233 non-technical professionals at North American tech companies told us how they actually use email — what's working, what isn't, and what they'd hand to an AI tomorrow if they could.
Email is the most used — and most resented — productivity tool in modern work. Our hypothesis going in was that email pain is prosumer, not enterprise: consistent across company size and role, felt intensely, and under-served by a generation of tools that reshuffled the inbox without rethinking the job. The data backs the thesis — and sharpens the target.
Nearly every respondent faces inbox clutter, and two in three call it a major source of friction. The story isn't that work email is full — it's that the signal-to-noise ratio has collapsed, and a year later it's getting worse, not better.
Most tech professionals spend more than an hour a day on email — meaning five-plus hours a week, or roughly one full workday out of five, is going to the inbox. For the heaviest 15%, it's already three-plus hours a day.

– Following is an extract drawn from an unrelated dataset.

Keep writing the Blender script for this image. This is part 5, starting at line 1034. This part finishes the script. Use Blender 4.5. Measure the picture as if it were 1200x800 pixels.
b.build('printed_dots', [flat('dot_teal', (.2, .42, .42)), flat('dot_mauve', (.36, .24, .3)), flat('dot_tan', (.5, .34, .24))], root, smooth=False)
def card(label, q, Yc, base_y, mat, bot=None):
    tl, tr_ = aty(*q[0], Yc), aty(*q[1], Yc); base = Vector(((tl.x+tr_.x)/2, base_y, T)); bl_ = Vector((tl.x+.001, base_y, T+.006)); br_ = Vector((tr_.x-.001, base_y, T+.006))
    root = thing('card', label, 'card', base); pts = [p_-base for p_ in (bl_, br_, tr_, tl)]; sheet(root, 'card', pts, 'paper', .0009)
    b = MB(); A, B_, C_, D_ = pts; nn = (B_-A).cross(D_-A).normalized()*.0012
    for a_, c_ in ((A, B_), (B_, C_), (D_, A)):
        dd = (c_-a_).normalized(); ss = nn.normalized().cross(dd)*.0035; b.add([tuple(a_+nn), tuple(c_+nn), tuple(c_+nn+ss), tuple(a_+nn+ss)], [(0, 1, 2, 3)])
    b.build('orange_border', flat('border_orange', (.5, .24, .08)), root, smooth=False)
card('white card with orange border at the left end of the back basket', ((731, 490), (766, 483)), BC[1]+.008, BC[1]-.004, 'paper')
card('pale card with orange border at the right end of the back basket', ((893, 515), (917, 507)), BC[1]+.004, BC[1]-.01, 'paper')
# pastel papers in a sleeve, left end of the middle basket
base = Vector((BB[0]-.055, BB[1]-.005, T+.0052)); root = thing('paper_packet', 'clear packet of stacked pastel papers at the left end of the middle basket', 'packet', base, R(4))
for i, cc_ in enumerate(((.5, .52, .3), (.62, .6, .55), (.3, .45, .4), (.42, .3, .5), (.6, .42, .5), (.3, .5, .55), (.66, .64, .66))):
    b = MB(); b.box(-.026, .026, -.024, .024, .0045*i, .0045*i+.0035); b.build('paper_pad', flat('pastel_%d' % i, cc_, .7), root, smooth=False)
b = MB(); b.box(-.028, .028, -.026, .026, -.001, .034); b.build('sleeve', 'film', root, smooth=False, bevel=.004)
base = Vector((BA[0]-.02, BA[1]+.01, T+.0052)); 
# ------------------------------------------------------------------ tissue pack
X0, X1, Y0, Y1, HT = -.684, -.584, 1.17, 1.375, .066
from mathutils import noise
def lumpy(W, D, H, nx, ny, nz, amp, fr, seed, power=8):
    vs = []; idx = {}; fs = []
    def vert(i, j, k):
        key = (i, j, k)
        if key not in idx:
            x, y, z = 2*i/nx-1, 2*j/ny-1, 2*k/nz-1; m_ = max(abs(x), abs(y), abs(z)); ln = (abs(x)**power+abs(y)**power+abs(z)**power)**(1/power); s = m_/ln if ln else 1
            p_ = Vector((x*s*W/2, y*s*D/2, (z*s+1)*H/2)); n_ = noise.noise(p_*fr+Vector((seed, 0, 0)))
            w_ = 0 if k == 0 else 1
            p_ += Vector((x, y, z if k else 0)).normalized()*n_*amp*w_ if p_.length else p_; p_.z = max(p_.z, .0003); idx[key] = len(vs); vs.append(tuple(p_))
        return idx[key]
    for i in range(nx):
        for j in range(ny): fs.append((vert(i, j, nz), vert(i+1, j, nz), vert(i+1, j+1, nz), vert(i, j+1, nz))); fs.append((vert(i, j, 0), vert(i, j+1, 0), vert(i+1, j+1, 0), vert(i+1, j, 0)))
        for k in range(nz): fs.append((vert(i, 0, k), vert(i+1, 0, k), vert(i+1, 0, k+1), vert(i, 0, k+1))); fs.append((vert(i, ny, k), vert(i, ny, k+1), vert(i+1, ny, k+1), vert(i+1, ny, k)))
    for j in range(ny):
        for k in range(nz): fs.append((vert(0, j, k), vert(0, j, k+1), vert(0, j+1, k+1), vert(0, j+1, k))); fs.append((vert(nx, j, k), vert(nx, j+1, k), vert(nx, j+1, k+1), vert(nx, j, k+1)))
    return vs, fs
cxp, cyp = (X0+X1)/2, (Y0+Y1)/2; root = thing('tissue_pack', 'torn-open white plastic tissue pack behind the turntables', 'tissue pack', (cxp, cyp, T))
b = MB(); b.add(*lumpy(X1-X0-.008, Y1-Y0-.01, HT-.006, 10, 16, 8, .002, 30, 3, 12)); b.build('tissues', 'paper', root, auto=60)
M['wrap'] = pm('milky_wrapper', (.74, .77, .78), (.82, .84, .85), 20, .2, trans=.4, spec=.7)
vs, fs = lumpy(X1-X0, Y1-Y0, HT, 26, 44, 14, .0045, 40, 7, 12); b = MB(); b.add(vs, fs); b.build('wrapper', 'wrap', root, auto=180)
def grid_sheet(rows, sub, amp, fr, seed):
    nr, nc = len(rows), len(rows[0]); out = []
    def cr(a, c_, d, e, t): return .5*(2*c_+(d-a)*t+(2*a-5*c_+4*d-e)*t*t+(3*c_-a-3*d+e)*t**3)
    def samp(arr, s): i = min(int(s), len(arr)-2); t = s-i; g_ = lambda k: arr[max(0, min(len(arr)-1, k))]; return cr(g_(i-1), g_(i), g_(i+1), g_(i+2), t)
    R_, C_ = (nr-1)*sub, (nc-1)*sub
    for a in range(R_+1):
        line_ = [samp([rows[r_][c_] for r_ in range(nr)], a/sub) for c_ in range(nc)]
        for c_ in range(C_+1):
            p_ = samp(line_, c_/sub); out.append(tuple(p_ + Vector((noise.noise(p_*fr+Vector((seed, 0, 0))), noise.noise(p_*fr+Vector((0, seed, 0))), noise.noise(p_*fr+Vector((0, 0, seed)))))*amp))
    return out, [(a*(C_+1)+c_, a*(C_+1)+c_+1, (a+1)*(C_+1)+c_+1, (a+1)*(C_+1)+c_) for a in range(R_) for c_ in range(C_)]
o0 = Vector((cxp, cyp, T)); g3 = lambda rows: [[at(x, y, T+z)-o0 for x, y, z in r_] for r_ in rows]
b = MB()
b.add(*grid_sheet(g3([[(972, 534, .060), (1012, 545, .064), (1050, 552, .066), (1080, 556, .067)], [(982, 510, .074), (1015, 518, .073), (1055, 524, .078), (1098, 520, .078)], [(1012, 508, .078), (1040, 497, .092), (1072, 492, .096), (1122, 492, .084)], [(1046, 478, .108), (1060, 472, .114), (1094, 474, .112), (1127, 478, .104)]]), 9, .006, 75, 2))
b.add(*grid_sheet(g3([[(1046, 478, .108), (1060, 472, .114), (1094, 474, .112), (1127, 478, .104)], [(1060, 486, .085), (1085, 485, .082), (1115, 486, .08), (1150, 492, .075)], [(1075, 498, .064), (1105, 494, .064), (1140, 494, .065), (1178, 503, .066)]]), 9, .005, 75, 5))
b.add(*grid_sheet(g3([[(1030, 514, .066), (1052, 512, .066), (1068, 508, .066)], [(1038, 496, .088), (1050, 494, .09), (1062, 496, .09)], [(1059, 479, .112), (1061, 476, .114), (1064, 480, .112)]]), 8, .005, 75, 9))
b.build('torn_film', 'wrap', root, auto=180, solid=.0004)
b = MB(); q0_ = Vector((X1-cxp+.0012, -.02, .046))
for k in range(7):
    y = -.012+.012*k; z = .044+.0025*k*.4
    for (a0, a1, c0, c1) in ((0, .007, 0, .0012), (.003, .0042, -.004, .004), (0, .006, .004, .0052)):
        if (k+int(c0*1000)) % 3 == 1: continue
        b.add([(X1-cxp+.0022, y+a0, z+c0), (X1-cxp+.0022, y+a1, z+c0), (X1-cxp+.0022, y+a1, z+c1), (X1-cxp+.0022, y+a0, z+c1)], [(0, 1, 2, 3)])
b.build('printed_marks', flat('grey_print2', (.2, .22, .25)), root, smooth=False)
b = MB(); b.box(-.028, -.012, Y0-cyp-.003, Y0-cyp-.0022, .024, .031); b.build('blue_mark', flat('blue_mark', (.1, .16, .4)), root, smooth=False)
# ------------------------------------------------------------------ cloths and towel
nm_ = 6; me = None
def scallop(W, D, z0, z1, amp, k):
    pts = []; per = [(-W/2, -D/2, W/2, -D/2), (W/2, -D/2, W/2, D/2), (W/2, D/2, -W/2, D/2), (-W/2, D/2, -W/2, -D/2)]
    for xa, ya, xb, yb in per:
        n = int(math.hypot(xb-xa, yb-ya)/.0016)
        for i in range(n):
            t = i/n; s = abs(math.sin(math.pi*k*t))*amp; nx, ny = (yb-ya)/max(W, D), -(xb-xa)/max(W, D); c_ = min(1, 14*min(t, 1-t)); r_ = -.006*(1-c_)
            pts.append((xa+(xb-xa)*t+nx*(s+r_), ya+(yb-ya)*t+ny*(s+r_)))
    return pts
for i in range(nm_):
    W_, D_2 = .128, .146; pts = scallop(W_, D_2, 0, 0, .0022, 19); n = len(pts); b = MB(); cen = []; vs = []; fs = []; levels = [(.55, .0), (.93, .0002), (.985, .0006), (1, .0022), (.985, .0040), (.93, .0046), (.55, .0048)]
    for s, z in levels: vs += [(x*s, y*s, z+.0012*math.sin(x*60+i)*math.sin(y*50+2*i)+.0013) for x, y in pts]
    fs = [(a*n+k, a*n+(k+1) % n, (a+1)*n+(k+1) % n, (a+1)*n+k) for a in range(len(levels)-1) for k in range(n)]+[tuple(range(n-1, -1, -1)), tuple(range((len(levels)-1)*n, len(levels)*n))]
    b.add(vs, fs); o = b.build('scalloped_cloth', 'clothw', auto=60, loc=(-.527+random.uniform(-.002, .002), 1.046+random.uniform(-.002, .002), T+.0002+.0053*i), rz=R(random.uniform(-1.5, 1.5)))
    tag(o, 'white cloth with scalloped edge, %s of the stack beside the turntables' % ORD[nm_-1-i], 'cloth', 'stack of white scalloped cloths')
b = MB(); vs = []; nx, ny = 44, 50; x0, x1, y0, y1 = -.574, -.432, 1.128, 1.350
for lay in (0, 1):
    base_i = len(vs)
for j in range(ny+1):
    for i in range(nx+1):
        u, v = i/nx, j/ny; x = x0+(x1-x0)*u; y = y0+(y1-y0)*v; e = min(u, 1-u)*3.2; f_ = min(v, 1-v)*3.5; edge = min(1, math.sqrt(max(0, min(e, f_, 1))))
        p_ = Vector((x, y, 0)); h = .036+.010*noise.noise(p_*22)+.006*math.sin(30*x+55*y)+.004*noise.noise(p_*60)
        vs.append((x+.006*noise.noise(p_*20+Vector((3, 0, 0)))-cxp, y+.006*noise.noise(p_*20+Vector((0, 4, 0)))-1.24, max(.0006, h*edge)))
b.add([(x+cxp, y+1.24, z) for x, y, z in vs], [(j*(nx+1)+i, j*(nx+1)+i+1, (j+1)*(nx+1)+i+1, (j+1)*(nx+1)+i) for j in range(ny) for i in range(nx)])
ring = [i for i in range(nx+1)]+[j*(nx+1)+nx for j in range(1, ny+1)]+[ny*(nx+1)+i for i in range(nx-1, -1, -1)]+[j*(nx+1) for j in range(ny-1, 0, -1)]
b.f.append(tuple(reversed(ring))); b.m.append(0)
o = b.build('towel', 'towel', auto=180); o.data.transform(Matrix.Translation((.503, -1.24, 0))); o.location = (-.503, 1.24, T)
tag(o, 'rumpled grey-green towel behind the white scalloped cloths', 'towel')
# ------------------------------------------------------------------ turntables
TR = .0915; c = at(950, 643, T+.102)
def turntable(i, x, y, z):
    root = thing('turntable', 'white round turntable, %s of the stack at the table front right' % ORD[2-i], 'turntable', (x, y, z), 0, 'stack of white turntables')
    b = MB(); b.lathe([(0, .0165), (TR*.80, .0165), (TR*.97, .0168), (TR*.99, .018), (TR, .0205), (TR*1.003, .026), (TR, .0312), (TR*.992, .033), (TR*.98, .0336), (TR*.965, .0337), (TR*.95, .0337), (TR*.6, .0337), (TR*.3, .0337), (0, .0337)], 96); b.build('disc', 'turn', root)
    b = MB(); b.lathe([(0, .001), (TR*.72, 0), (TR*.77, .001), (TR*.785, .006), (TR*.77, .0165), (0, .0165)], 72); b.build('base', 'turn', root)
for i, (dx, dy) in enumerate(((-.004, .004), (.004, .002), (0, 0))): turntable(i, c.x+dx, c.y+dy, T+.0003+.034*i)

Missing an email isn't a stray anxiety — it's a recent, specific event for most respondents. Of the 77% who have missed something important (or replied far too late), many describe a concrete business consequence, not a close call.
We asked the same question two ways — "which single pain would you fix?" and "which AI feature would be most useful?" — and got the same answer twice. The priority isn't drafting or summarizing. It's cutting through the clutter to surface what actually matters.
There's no adoption wall. 87% of respondents are at least somewhat comfortable with AI at work, and most have already tried at least one solution to their email problem. The wall is about control — what AI can touch without explicit permission, and how visible every action has to be.
The data points to a product that earns trust by showing its work: intelligent triage that surfaces the 5–10 emails that matter, flags follow-ups before they slip, and never sends on the user's behalf without explicit sign-off. The market is ready. The category hasn't been defined. That's where we're investing.